養老乃瀧創業者の木下藤吉郎(本名=矢満田富勝)氏が今月3日肺炎のため逝去されました。95歳でした。御冥福をお祈りします。
木下氏は戦前の1938年、18歳の若さにして長野県松本市で創業。「富士食堂」という食堂の経営から始まって、商店、卸売業、さらにメディアにまで手を広げていったと聞きます。
戦後の1956年に本社を横浜に移し、「養老乃瀧」1号店を開店しました。これ以前の同社の食堂は、商品が増えてオペレーションの複雑さからスタッフに負荷がかかっていたのに対し、商品数を大幅に絞り込む道を考えた結果だったという説明を聞いたことがあります。そのためにご飯ものに大鉈を振るい、居酒屋業態への転換を図った。
しかし、その決断は決して消極的な選択ではなかったはずです。居酒屋という、高頻度で客単価は食堂よりずっと上というビジネスの魅力に気付いたとき、木下氏は戦国の秀吉のように「してやったり!」と膝を叩いたのではないかとも想像します。
その新しい業態で勝負に出るべく、その商勢圏の広げ方、店舗管理とロジスティクスを考えたとき、関東を出発点とすべきと考えたのでしょう。
ビジネスネームそのままの“今太閤”を思わせる積極果敢な様子は、1961年創刊の「月刊食堂」の初期のバックナンバーのインタビューにも表れていて、私もかつて胸を躍らせながら読んだものです。当時、同誌としては外食業におけるチェーンストア運動の一翼を担う気構えはあったものの、その事例を紹介しようとしたとき海外の店の話は書けても国内では個別の繁盛店の話しか拾えないという状況でした。
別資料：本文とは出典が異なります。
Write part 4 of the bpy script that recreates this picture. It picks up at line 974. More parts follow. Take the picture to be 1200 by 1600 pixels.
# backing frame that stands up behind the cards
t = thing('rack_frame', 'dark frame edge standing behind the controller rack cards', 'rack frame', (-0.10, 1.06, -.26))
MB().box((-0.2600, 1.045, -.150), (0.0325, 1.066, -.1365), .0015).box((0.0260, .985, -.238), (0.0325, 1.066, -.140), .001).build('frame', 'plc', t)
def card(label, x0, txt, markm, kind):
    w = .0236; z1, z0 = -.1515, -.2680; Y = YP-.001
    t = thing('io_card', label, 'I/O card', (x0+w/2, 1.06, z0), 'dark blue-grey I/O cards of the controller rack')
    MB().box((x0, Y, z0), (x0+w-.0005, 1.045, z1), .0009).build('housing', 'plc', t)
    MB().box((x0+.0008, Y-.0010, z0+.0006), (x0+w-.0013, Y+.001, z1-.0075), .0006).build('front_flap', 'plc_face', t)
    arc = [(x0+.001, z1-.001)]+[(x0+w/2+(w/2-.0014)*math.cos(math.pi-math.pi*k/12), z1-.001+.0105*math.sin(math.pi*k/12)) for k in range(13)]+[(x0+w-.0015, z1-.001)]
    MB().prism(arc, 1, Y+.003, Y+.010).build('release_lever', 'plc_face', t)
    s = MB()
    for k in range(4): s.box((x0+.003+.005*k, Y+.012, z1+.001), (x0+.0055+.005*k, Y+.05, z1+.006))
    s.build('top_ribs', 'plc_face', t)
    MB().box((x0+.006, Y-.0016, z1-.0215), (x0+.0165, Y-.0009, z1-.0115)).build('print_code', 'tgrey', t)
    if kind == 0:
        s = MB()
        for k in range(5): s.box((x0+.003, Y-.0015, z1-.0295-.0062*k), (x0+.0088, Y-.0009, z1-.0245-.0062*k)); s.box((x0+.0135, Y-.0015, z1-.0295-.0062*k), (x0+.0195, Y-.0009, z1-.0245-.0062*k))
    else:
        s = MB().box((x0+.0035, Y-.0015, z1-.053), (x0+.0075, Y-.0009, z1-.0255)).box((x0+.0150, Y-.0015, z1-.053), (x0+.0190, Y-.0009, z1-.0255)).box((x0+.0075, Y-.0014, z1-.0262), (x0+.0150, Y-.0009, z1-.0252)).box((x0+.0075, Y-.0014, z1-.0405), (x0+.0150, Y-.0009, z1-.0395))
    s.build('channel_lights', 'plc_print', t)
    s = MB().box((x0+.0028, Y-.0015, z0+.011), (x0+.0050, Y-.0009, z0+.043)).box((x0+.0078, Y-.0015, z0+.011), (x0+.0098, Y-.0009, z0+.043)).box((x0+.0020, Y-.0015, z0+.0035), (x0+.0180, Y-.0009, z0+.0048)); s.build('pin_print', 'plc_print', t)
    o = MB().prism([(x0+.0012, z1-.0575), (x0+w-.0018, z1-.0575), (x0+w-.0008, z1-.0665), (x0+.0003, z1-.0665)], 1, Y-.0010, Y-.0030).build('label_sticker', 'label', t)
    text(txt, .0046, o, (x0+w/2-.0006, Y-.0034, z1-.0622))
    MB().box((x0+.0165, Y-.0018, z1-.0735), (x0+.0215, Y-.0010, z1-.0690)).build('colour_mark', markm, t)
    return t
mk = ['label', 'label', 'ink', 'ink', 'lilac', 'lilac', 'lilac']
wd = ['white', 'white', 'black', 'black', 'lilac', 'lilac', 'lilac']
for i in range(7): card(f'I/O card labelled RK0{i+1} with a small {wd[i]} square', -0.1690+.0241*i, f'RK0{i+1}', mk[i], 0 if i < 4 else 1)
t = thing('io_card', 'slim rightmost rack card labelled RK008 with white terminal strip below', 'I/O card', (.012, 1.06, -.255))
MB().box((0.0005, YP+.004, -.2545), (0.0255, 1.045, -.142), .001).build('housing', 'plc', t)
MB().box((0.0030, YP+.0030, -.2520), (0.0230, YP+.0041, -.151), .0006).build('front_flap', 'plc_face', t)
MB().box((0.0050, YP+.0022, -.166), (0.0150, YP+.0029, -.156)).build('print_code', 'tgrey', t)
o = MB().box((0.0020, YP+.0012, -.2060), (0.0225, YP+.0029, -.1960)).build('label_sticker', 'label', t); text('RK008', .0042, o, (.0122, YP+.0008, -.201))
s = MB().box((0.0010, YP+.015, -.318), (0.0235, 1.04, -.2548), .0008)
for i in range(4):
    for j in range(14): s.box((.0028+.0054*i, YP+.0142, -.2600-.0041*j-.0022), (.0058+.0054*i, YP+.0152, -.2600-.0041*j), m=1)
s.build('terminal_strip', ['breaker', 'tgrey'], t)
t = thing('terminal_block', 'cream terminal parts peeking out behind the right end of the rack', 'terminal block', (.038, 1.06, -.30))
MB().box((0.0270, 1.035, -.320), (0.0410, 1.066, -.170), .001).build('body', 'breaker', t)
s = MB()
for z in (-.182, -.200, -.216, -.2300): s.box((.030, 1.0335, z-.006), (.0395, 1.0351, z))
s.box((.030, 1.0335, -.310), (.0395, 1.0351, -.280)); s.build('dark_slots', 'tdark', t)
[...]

その同誌の記事の中で木下氏率いる養老乃瀧は全く異彩を放っていて、さながらヒーローのようであり、記者たちも同社の次の一手を知ろうとしゃにむに同氏を追いかけて回っていた雰囲気が伝わってきます。
今日、チェーンの居酒屋は40カ月以上に及ぶ不振の中にあります。それはお客が少しずつ減っていった結果というのではなく、業態が市場に合わなくなってきていると見るべきでしょう。その場合、過去の成功や、すでに出来上がっている仕組みにすがっていても、この先突然運が巡ってきて光明が差すということはないでしょう。
木下藤吉郎氏のような、ホームグラウンドでの成功をあっさりと脱ぎ捨てて、アウェイに新天地を築こうとする決断力と胆力のある新しい経営者の登場を、市場は待望しているのだと思います。
※このコラムはメールマガジンで公開したものです。